Pretty realistic if the recession gets bad.

Current estimates for the S&P predict earnings growth even though there’s a very clear recession on the horizon, likely deep.

Anyway, lots of cheap stocks out there now if you avoid the index. Still too many absurdly overvalued constituents like Chipotle and Costco (40-50x trailing PE, just why)



> Next years S&P earnings around 200

My biggest concern is, while I agree with you that S&P 2023 EPS TTM could end up being $200, because we have not yet seen this reflected in estimates (Yardeni earnings forecasts shows $235 as an estimate), we have more room to fall before the expectation (let alone the reality) of that is priced in.

$235 Yarendi expectation -> $200 your expectation is a 15% difference.

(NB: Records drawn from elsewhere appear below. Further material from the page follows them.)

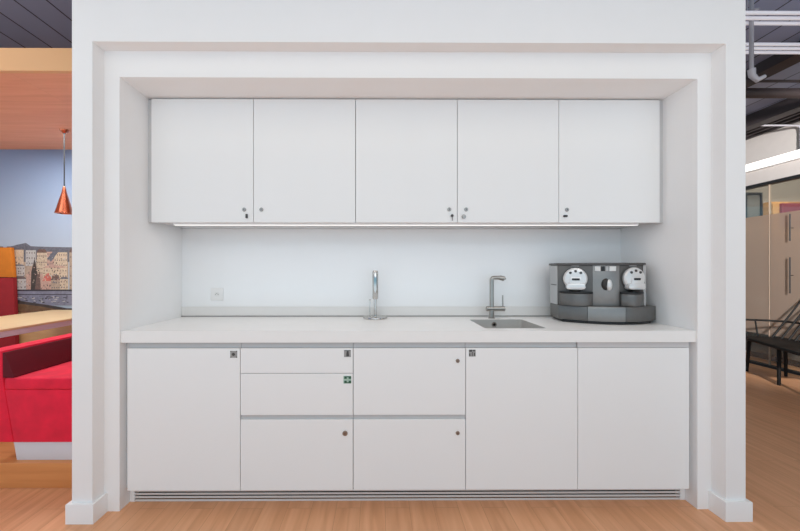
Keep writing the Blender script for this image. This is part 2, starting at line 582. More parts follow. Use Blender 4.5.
def sticker(parent, x, z, kind):
    y = -0.0012
    a = 0.0182
    if kind == 'green':
        o = MB().box((x - a * 1.25, y, z - a * 1.1), (x + a * 1.04, y + 0.0012, z + a * 1.1)).build('sticker', M['sticker_pale'], parent)
        o['label'] = 'green square sticker with a pale cross'
        g = MB()
        for sx in (-1, 1):
            for sz in (-1, 1):
                g.box((x + sx * a * 0.28, y - 0.0006, z + sz * a * 0.28), (x + sx * a, y + 0.0002, z + sz * a))
        g.box((x - a * 0.28, y - 0.0006, z + a * 0.75), (x + a * 0.28, y + 0.0002, z + a))
        g.box((x - a * 0.28, y - 0.0006, z - a), (x + a * 0.28, y + 0.0002, z - a * 0.75))
        g.build('print', M['sticker_green'], o)
        return
    o = MB().box((x - a, y, z - a), (x + a, y + 0.0012, z + a)).build('sticker', M['sticker_grey'], parent)
    g = MB()
    if kind == 'dot':
        g.lathe([(0, -0.0008), (a * 0.45, -0.0008), (a * 0.45, 0.0002), (0, 0.0002)], (x - 0.001, y, z), 20, 1)
        for sx in (-1, 1):
            for sz in (-1, 1):
                g.box((x + sx * a * 0.7, y - 0.0005, z + sz * a * 0.7), (x + sx * a, y + 0.0002, z + sz * a))
    elif kind == 'bin':
        g.prism([(x - a * 0.35, z - a * 0.8), (x + a * 0.5, z - a * 0.8), (x + a * 0.35, z + a * 0.75), (x - a * 0.2, z + a * 0.75)], 1, y - 0.0006, y + 0.0002)
        g.box((x - a, y - 0.0005, z + a * 0.8), (x + a, y + 0.0002, z + a))
    else:
        g.box((x - a * 0.9, y - 0.0006, z + a * 0.4), (x - a * 0.05, y + 0.0002, z + a))
        g.box((x + a * 0.2, y - 0.0006, z + a * 0.55), (x + a * 0.8, y + 0.0002, z + a * 0.95))
        g.box((x - a * 0.1, y - 0.0006, z - a), (x + a * 0.1, y + 0.0002, z + a * 0.3))
        g.box((x - a * 0.9, y - 0.0006, z - a * 0.9), (x - a * 0.6, y + 0.0002, z - a * 0.1))
        g.box((x + a * 0.5, y - 0.0006, z - a * 0.8), (x + a * 0.8, y + 0.0002, z + a * 0.1))
    g.build('print', M['sticker_dark'], o)


base = [
    ('white base cabinet with dark dotted sticker, against the left niche wall', [('door', DB, DT)]),
    ('white base cabinet with three stacked drawers and a green square sticker', [('drawer', 0.7185, DT), ('drawer', 0.4945, 0.7155), ('drawer', DB, 0.4705)]),
    ('white base cabinet with two deep drawers, under the paper towel stand', [('drawer', 0.4945, DT), ('drawer', DB, 0.4705)]),
    ('white base cabinet with one tall door under the sink, small sticker at its upper left', [('door', DB, DT)]),
    ('white base cabinet with one plain door under the coffee machine, against the right niche wall', [('door', DB, DT)]),
]
for i, (lab, fronts) in enumerate(base):
    x0 = -1.5 + 0.6 * i
    t = thing('base_cabinet', lab, 'cabinet', (x0, 0, 0), 'white base cabinets under the worktop')
    ztop = 0.8822 if i != 3 else 0.72
    b = MB().box((0.0006, 0.021, DB + 0.003), (0.5994, YB - 0.0005, ztop))
    if i == 3:
        b.box((0.0006, 0.021, 0.72), (0.5994, 0.05, 0.8822)).box((0.0006, 0.50, 0.72), (0.5994, YB - 0.0005, 0.8822))
    b.build('body', M['carcass'], t)
    fr = [MB().box((G, 0, z0), (0.6 - G, 0.019, z1), 0.0012, 1).build(k, M['door'], t) for k, z0, z1 in fronts]
    r = MB().box((0.001, 0.014 if i < 4 else 0.004, DT + 0.002), (0.599, 0.0208, 0.8822))
    r.build('top_rail', M['rail'] if i < 4 else M['carcass'], t)
    if i in (1, 2):
        MB().box((0.001, 0.010, 0.4715), (0.599, 0.0208, 0.4935)).build('grip_rail', M['rail'], t)
    if i == 0:
        sticker(fr[0], 0.5655, 0.819, 'dot')
    elif i == 1:
        sticker(fr[0], 0.5695, 0.822, 'bin')
        sticker(fr[1], 0.571, 0.683, 'green')
        lock(fr[2], 0.557, 0.398, 0, 0.0135, 'brass')
    elif i == 2:
        lock(fr[0], 0.557, 0.783, 0, 0.0105, 'brass')
        lock(fr[1], 0.557, 0.398, 0, 0.0105, 'brass')
    elif i == 3:
        sticker(fr[0], 0.035, 0.824, 'mix')
for sx, nm in ((-1, 'left'), (1, 'right')):
    tag(MB().box((sx * 1.5007, 0.03, 0.0955), (sx * (NX - 0.0005), 0.05, 0.8822)).build('filler_strip', M['carcass']),
        'narrow white filler strip between base cabinets and %s niche wall' % nm, 'filler strip')

# ventilated plinth
g = thing('plinth_grille', 'long slotted metal plinth grille under the white base cabinets', 'grille', (0, 0.062, 0))
for k in range(5):
    z = 0.0005 + k * 0.0178
    MB().box((-1.497, -0.004, z), (1.497, 0.001, z + 0.0108), 0.001, 1).build('slat', M['slat'], g)
MB().box((-1.497, 0.03, 0), (1.497, 0.034, 0.094)).build('backing', M['dark'], g)
for sx in (-1, 1):
    MB().box((sx * 1.4977, -0.006, 0), (sx * 1.5235, 0.034, 0.094), 0.001, 1).build('end_cap', M['trim'], g)

# ------------------------------------------------------------------ worktop, upstand, splashback
SX0, SX1, SY0, SY1 = 0.425, 0.773, 0.075, 0.435
ZC, ZB = 0.9437, 0.8827
t = thing('worktop', 'long white worktop across the niche with a square sink cut-out', 'worktop', (0, 0, ZB))
m = MB()
bm = m.bm
outer = [(-NX + 0.0004, -0.010), (NX - 0.0004, -0.010), (NX - 0.0004, YB - 0.0004), (-NX + 0.0004, YB - 0.0004)]
inner = rounded(SX0, SY0, SX1, SY1, 0.018, 5)
loops = {}
for nm, pts in (('o', outer), ('i', inner)):
    for h, z in (('b', 0.0), ('t', ZC - ZB)):
        loops[nm + h] = [bm.verts.new((p[0], p[1], z)) for p in pts]
for nm in 'oi':
    a, b = loops[nm + 'b'], loops[nm + 't']
    n = len(a)
    for k in range(n):
        bm.faces.new((a[k], a[(k + 1) % n], b[(k + 1) % n], b[k]))
bm.edges.ensure_lookup_table()
for h in 'bt':
    es = []
    for nm in 'oi':
        l = loops[nm + h]
        for k in range(len(l)):
            es.append(bm.edges.get((l[k], l[(k + 1) % len(l)])))
    bmesh.ops.triangle_fill(bm, use_beauty=True, use_dissolve=False, edges=es)
bmesh.ops.recalc_face_normals(bm, faces=bm.faces[:])
m.build('slab', M['worktop'], t)
MB().box((-NX + 0.001, YB - 0.016, ZC - ZB), (NX - 0.001, YB - 0.0068, ZC - ZB + 0.007)).build('seal_strip', M['seal'], t)

tag(MB().box((-NX + 0.001, YB - 0.0062, ZC + 0.0002), (NX - 0.001, YB - 0.0002, UB + 0.003)).build('splashback', M['splash']),
    'glossy white splashback panel behind the worktop', 'splashback')
tag(MB().box((-NX + 0.001, YB - 0.0145, ZC + 0.0075), (NX - 0.001, YB - 0.0066, ZC + 0.070), 0.001, 1).build('upstand', M['upstand']),
    'low white upstand strip along the back of the worktop', 'upstand')

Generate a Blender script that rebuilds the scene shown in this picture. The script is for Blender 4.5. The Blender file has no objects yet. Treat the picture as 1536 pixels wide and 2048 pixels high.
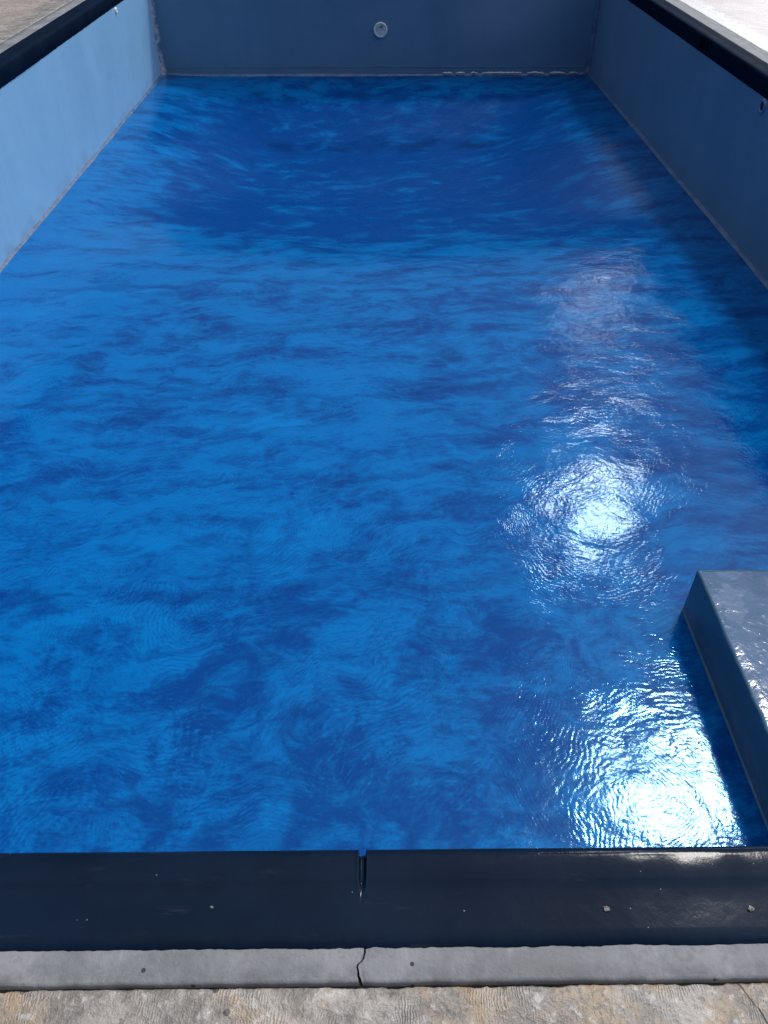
import bpy, math, random
from mathutils import Vector, noise as mn
R = math.radians
rnd = random.Random(7)
S = bpy.context.scene
COL = S.collection

# ------------------------------------------------------------------ dimensions (metres)
H = 1.5                       # camera height above the coping
XW = 3.066                    # half width of the pool, inner faces
Y0, Y1 = 0.695, 12.525        # near and far inner faces
ZF = -1.23                    # shallow floor level
ZH = -1.68                   # hopper bottom level
BAND = -0.14                  # lower edge of the dark waterline band
LIP = 0.180                   # width of dark painted top
STRIP = {'near': 0.057, 'side': 0.15}
SUN_AZ, SUN_EL = 37.5, 56.5   # azimuth right of +Y, elevation

# ------------------------------------------------------------------ node helper
class NT:
    def __init__(s, nt): s.nt = nt; s.N = nt.nodes; s.L = nt.links
    def n(s, t, **kw):
        nd = s.N.new(t)
        for k, v in kw.items(): setattr(nd, k, v)
        return nd
    def put(s, sock, v):
        if isinstance(v, bpy.types.NodeSocket): s.L.new(v, sock)
        elif v is not None:
            if isinstance(v, (tuple, list)) and sock.type == 'RGBA' and len(v) == 3: v = (*v, 1)
            sock.default_value = v
    def m(s, op, a, b=None, c=None, clamp=False):
        nd = s.n('ShaderNodeMath', operation=op, use_clamp=clamp)
        s.put(nd.inputs[0], a)
        if b is not None: s.put(nd.inputs[1], b)
        if c is not None: s.put(nd.inputs[2], c)
        return nd.outputs[0]
    def v(s, op, a, b=None, scale=None):
        nd = s.n('ShaderNodeVectorMath', operation=op)
        s.put(nd.inputs[0], a)
        if b is not None: s.put(nd.inputs[1], b)
        if scale is not None: s.put(nd.inputs['Scale'], scale)
        return nd.outputs['Value'] if op in ('LENGTH', 'DOT_PRODUCT', 'DISTANCE') else nd.outputs[0]
    def noise(s, vec, scale, detail=4, rough=.55, dist=0, color=False, dim='3D'):
        nd = s.n('ShaderNodeTexNoise', noise_dimensions=dim)
        s.put(nd.inputs['Vector'], vec); s.put(nd.inputs['Scale'], scale)
        nd.inputs['Detail'].default_value = detail; nd.inputs['Roughness'].default_value = rough
        nd.inputs['Distortion'].default_value = dist
        return nd.outputs['Color'] if color else nd.outputs['Fac']
    def voro(s, vec, scale, feature='F1', dim='2D', rand=1.0):
        nd = s.n('ShaderNodeTexVoronoi', voronoi_dimensions=dim, feature=feature)
        s.put(nd.inputs['Vector'], vec); s.put(nd.inputs['Scale'], scale)
        nd.inputs['Randomness'].default_value = rand
        return nd
    def map(s, x, a, b, lo=0.0, hi=1.0, smooth=True):
        nd = s.n('ShaderNodeMapRange', interpolation_type='SMOOTHSTEP' if smooth else 'LINEAR')
        s.put(nd.inputs['Value'], x)
        for k, q in (('From Min', a), ('From Max', b), ('To Min', lo), ('To Max', hi)): s.put(nd.inputs[k], q)
        return nd.outputs['Result']
    def mix(s, f, a, b, blend='MIX'):
        nd = s.n('ShaderNodeMix', data_type='RGBA', blend_type=blend)
        s.put(nd.inputs['Factor'], f)
        s.put(nd.inputs[6], a); s.put(nd.inputs[7], b)
        return nd.outputs[2]
    def sep(s, vec):
        nd = s.n('ShaderNodeSeparateXYZ'); s.put(nd.inputs[0], vec); return nd.outputs
    def comb(s, x, y, z):
        nd = s.n('ShaderNodeCombineXYZ')
        for i, q in enumerate((x, y, z)): s.put(nd.inputs[i], q)
        return nd.outputs[0]
    def bump(s, h, dist, strength=1.0, normal=None):
        nd = s.n('ShaderNodeBump'); s.put(nd.inputs['Height'], h)
        nd.inputs['Distance'].default_value = dist; s.put(nd.inputs['Strength'], strength)
        if normal is not None: s.L.new(normal, nd.inputs['Normal'])
        return nd.outputs[0]

def material(name):
    m = bpy.data.materials.new(name); m.use_nodes = True
    t = NT(m.node_tree); bs = t.N['Principled BSDF']
    geo = t.n('ShaderNodeNewGeometry')
    return m, t, bs, geo.outputs['Position']

def setp(t, bs, **kw):
    names = {'col': 'Base Color', 'rough': 'Roughness', 'spec': 'Specular IOR Level', 'ior': 'IOR', 'nrm': 'Normal',
             'coat': 'Coat Weight', 'coatr': 'Coat Roughness', 'metal': 'Metallic', 'coatn': 'Coat Normal'}
    for k, v in kw.items(): t.put(bs.inputs[names[k]], v)

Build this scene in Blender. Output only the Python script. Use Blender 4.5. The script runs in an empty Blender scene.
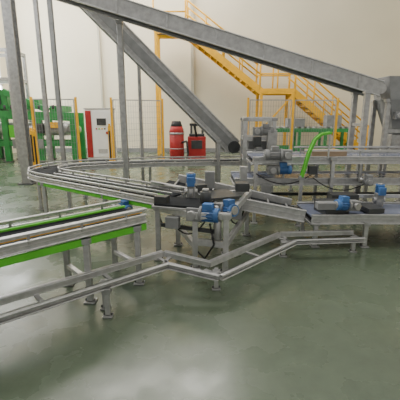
import bpy, bmesh, math, random
from mathutils import Vector, Matrix
random.seed(4)
V=Vector
# ---------------------------------------------------------------- materials
def mat(name,col,rough=.5,metal=0.,var=.12,scale=6.,bump=0.,emit=0,spec=.5,stretch=None):
    m=bpy.data.materials.new(name); m.use_nodes=True
    nt=m.node_tree; b=nt.nodes['Principled BSDF']
    tc=nt.nodes.new('ShaderNodeTexCoord'); n=nt.nodes.new('ShaderNodeTexNoise')
    n.inputs['Scale'].default_value=scale; n.inputs['Detail'].default_value=5
    mp=nt.nodes.new('ShaderNodeMapping'); mp.inputs['Scale'].default_value=stretch or (1,1,1)
    nt.links.new(tc.outputs['Object'],mp.inputs[0]); nt.links.new(mp.outputs[0],n.inputs[0])
    r=nt.nodes.new('ShaderNodeValToRGB')
    lo=[max(0,c*(1-var)) for c in col]; hi=[min(1,c*(1+var)) for c in col]
    r.color_ramp.elements[0].color=(*lo,1); r.color_ramp.elements[1].color=(*hi,1)
    r.color_ramp.elements[0].position=.3; r.color_ramp.elements[1].position=.7
    nt.links.new(n.outputs[0],r.inputs[0]); nt.links.new(r.outputs[0],b.inputs['Base Color'])
    b.inputs['Roughness'].default_value=rough; b.inputs['Metallic'].default_value=metal
    b.inputs['Specular IOR Level'].default_value=spec
    if bump:
        bn=nt.nodes.new('ShaderNodeBump'); bn.inputs['Strength'].default_value=bump; bn.inputs['Distance'].default_value=.02
        nt.links.new(n.outputs[0],bn.inputs['Height']); nt.links.new(bn.outputs[0],b.inputs['Normal'])
    if emit:
        b.inputs['Emission Color'].default_value=(*col,1); b.inputs['Emission Strength'].default_value=emit
    return m
STEEL=mat('galvanised_steel',(.37,.37,.37),.42,.6,.18,14)
ALU=mat('aluminium',(.50,.50,.50),.40,.65,.14,20)
DSTEEL=mat('dark_steel',(.07,.073,.076),.45,.5,.2,9)
GREEN=mat('green_paint',(.10,.50,.03),.4,0,.12,5)
DGREEN=mat('machine_green',(.025,.24,.06),.45,0,.2,5)
YEL=mat('yellow_paint',(.80,.42,.01),.5,0,.1,5)
BLUE=mat('motor_blue',(.05,.15,.38),.45,0,.25,9)
RED=mat('red_paint',(.36,.02,.02),.45,0,.15,5)
WHITE=mat('white_enamel',(.86,.86,.84),.4,0,.03,5)
BLACK=mat('black_rubber',(.02,.02,.022),.6,0,.2,9)
BELT=mat('conveyor_belt',(.022,.024,.027),.8,0,.25,7,spec=.1)
SKYBELT=mat('glossy_belt_sky_tint',(.15,.17,.24),.22,0,.18,5)  # blue is the sky's reflection painted into the belt's base colour
GREY=mat('grey_paint',(.23,.235,.24),.5,0,.15,7)
WALL=mat('wall_plaster',(.74,.68,.53),.85,0,.05,.7,.05)
WALL2=mat('wall_panel',(.74,.68,.53),.85,0,.04,.7,.05)
WIN=mat('window_daylight',(.95,.97,1.),.5,0,.02,1,emit=12)
TRIM=mat('trim_paint',(.48,.45,.36),.7,0,.04,3)
FLOOR=mat('floor_epoxy',(.092,.120,.080),.3,0,.16,.8,spec=.55)
nt=FLOOR.node_tree; b=nt.nodes['Principled BSDF']
n2=nt.nodes.new('ShaderNodeTexNoise'); n2.inputs['Scale'].default_value=2.3; n2.inputs['Detail'].default_value=8
tc=nt.nodes.new('ShaderNodeTexCoord'); nt.links.new(tc.outputs['Object'],n2.inputs[0])
mr=nt.nodes.new('ShaderNodeMapRange'); mr.inputs[1].default_value=.3; mr.inputs[2].default_value=.7; mr.inputs[3].default_value=.14; mr.inputs[4].default_value=.40
nt.links.new(n2.outputs[0],mr.inputs[0]); nt.links.new(mr.outputs[0],b.inputs['Roughness'])
n3=nt.nodes.new('ShaderNodeTexNoise'); n3.inputs['Scale'].default_value=9; n3.inputs['Detail'].default_value=10; n3.inputs['Roughness'].default_value=.75
nt.links.new(tc.outputs['Object'],n3.inputs[0])
r3=nt.nodes.new('ShaderNodeValToRGB'); r3.color_ramp.elements[0].position=.35; r3.color_ramp.elements[0].color=(.84,.84,.84,1)
r3.color_ramp.elements[1].position=.65; r3.color_ramp.elements[1].color=(1.08,1.08,1.08,1)
nt.links.new(n3.outputs[0],r3.inputs[0])
src=b.inputs['Base Color'].links[0].from_socket
mx=nt.nodes.new('ShaderNodeMix'); mx.data_type='RGBA'; mx.blend_type='MULTIPLY'; mx.inputs[0].default_value=1
nt.links.new(src,mx.inputs[6]); nt.links.new(r3.outputs[0],mx.inputs[7]); nt.links.new(mx.outputs[2],b.inputs['Base Color'])

# ---------------------------------------------------------------- builder
class B:
    def __init__(s,name,bevel=.003):
        s.name=name; s.bm=bmesh.new(); s.mats=[]; s.bevel=bevel
    def mi(s,m):
        if m not in s.mats: s.mats.append(m)
        return s.mats.index(m)
    def _hex(s,pts,m):
        vs=[s.bm.verts.new(p) for p in pts]; k=s.mi(m)
        for f in ((0,3,2,1),(4,5,6,7),(0,1,5,4),(1,2,6,5),(2,3,7,6),(3,0,4,7)):
            fc=s.bm.faces.new([vs[i] for i in f]); fc.material_index=k
    def box(s,c,size,m,rz=0):
        c=V(c); x,y,z=[a/2 for a in size]; R=Matrix.Rotation(rz,3,'Z')
        s._hex([c+R@V(p) for p in ((-x,-y,-z),(x,-y,-z),(x,y,-z),(-x,y,-z),(-x,-y,z),(x,-y,z),(x,y,z),(-x,y,z))],m)
    def frame(s,p,q):
        d=(V(q)-V(p)).normalized(); up=V((0,0,1))
        if abs(d.z)>.98: up=V((0,1,0))
        sd=up.cross(d).normalized(); return d,sd,d.cross(sd).normalized()
    def bar(s,p,q,w,h,m,dz=0,ds=0):
        p=V(p);q=V(q); d,sd,u=s.frame(p,q); p=p+u*dz+sd*ds;q=q+u*dz+sd*ds
        a=sd*w/2; c=u*h/2
        s._hex([p-a-c,q-a-c,q+a-c,p+a-c,p-a+c,q-a+c,q+a+c,p+a+c],m)
    def channel(s,p,q,h,t,m,out=1):
        s.bar(p,q,t*.35,h,m)
        s.bar(p,q,t,.012,m,h/2-.006,out*t*.3); s.bar(p,q,t,.012,m,-h/2+.006,out*t*.3)
        s.bar(p,q,t*.5,.012,m,0,out*t*.2)
    def cyl(s,p,q,r,m,seg=14,r2=None):
        p=V(p);q=V(q); r2=r if r2 is None else r2
        d,sd,u=s.frame(p,q); k=s.mi(m); A=[];C=[]
        for i in range(seg):
            t=2*math.pi*i/seg; o=sd*math.cos(t)+u*math.sin(t)
            A.append(s.bm.verts.new(p+o*r)); C.append(s.bm.verts.new(q+o*r2))
        for i in range(seg):
            j=(i+1)%seg; f=s.bm.faces.new([A[i],A[j],C[j],C[i]]); f.material_index=k; f.smooth=True
        f=s.bm.faces.new(A[::-1]); f.material_index=k
        f=s.bm.faces.new(C); f.material_index=k
    def tube(s,pts,r,m,seg=8):
        for a,c in zip(pts,pts[1:]): s.cyl(a,c,r,m,seg)
    def cable(s,p,q,sag,r=.009,m=None):
        p=V(p);q=V(q); pts=[p.lerp(q,i/8)-V((0,0,sag*4*(i/8)*(1-i/8))) for i in range(9)]
        s.tube(pts,r,m or BLACK,6)
    def leg(s,x,y,top,w=.05,m=None,foot=True):
        m=m or ALU
        s.box((x,y,(top+.02)/2),(w,w,top-.02),m)
        s.box((x,y,.008),(w*2,w*1.8,.016),STEEL)
        for sx in (-1,1): s.cyl((x+sx*w*.75,y,.016),(x+sx*w*.75,y,.035),.009,DSTEEL,6)
        s.box((x,y,top-.02),(w+.03,w+.03,.05),STEEL)
    def motor(s,p,d,L=.22,r=.065,body=None,gear=True):
        body=body or BLUE; p=V(p); d=V(d).normalized(); e,sd,u=s.frame(p,p+d)
        if gear:
            s.bar(p-d*.13,p,r*1.7,r*2.0,GREY); s.cyl(p-d*.065-sd*r*1.5,p-d*.065+sd*r*1.5,r*.7,STEEL)
        s.cyl(p,p+d*.03,r*1.25,GREY,18)
        s.cyl(p+d*.03,p+d*L*.75,r*.9,body,18)
        for i in range(14):
            a=2*math.pi*i/14; o=(sd*math.cos(a)+u*math.sin(a))*r*.98
            s.bar(p+d*.03+o,p+d*L*.75+o,.008,.008,body)
        s.cyl(p+d*L*.75,p+d*L,r*1.08,body,18); s.cyl(p+d*L,p+d*(L+.012),r*.75,STEEL,18)
        up=V((0,0,1)) if abs(d.z)<.9 else V((0,-1,0))
        c=p+d*L*.42+up*r*1.3
        s.bar(c-d*.05,c+d*.05,.08,.06,body)
    def rail_fence(s,pts,h,m,step=1.0,r=.025):
        for a,c in zip(pts,pts[1:]):
            a=V(a);c=V(c)
            for k in (h,h*.55): s.cyl(a+V((0,0,k)),c+V((0,0,k)),r,m,8)
            n=max(1,int((c-a).length/step))
            for i in range(n+1):
                p=a.lerp(c,i/n); s.cyl(p,p+V((0,0,h)),r,m,8)
    def done(s):
        me=bpy.data.meshes.new(s.name); bmesh.ops.recalc_face_normals(s.bm,faces=s.bm.faces)
        s.bm.to_mesh(me); s.bm.free()
        for m in s.mats: me.materials.append(m)
        o=bpy.data.objects.new(s.name,me); bpy.context.collection.objects.link(o)
        if s.bevel:
            bv=o.modifiers.new('bevel','BEVEL'); bv.width=s.bevel; bv.segments=1; bv.limit_method='ANGLE'; bv.angle_limit=math.radians(60)
        return o
def offs(pts,d):
    out=[]; P=[V(p) for p in pts]
    for i,p in enumerate(P):
        ns=[]
        for a,c in ((i-1,i),(i,i+1)):
            if a>=0 and c<len(P):
                e=P[c]-P[a]; ns.append(V((-e.y,e.x,0)).normalized())
        n=(sum(ns,V((0,0,0)))).normalized(); k=1/max(.5,n.dot(ns[0]))
        out.append(p+n*d*k)
    return out
def conveyor(b,pts,w,h=.1,belt=None,m=None,drop=.02,t=.045):
    m=m or ALU; belt=belt or BELT
    L=offs(pts,w/2); R=offs(pts,-w/2)
    for i in range(len(pts)-1):
        b.channel(L[i],L[i+1],h,t,m,1); b.channel(R[i],R[i+1],h,t,m,-1)
        p=V(pts[i]);q=V(pts[i+1])
        b.bar(p,q,w-.05,.02,belt,h/2-drop-.01)
        b.bar(p,q,w-.06,.02,DSTEEL,-h/2+.02)
        n=max(1,int((q-p).length/.45)); e=(q-p).normalized(); sd=V((-e.y,e.x,0)).normalized()
        for k in range(n+1):
            c=p.lerp(q,k/n)+V((0,0,-h/2-.0)); b.bar(c-sd*w/2,c+sd*w/2,.03,.03,STEEL)
    return L,R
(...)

That means analysts (and consequentially the market pricing in those analysts expectations) are "incorrectly" estimating earnings 15% higher than they might be in your opinion.

Scary times.


Analysts predicted ~10% earnings growth in 2008 and it turned out to be -70%

Analysts by and large just extrapolate the trend. If there’s a severe recession, actual earnings could be 190 or even less.

That being said, buying around 3500 or below seems a decent value long term. But I don’t think this is a market where you should wait, instead pick individual companies that are already too cheap and hold them.

I bought a bunch of REITs with 6-8x ffo multiples, low debt, and double digit growth rates. Why bother with the 20x+ PE companies?

There are also many small cap growth companies at 1-2x sales and 30%+ growth rates. Why buy one at 10x sales?

IG bonds yielding 8% close to risk free?

You’d think this would all be obvious, yet major imbalances in valuations exist and is there for the taking.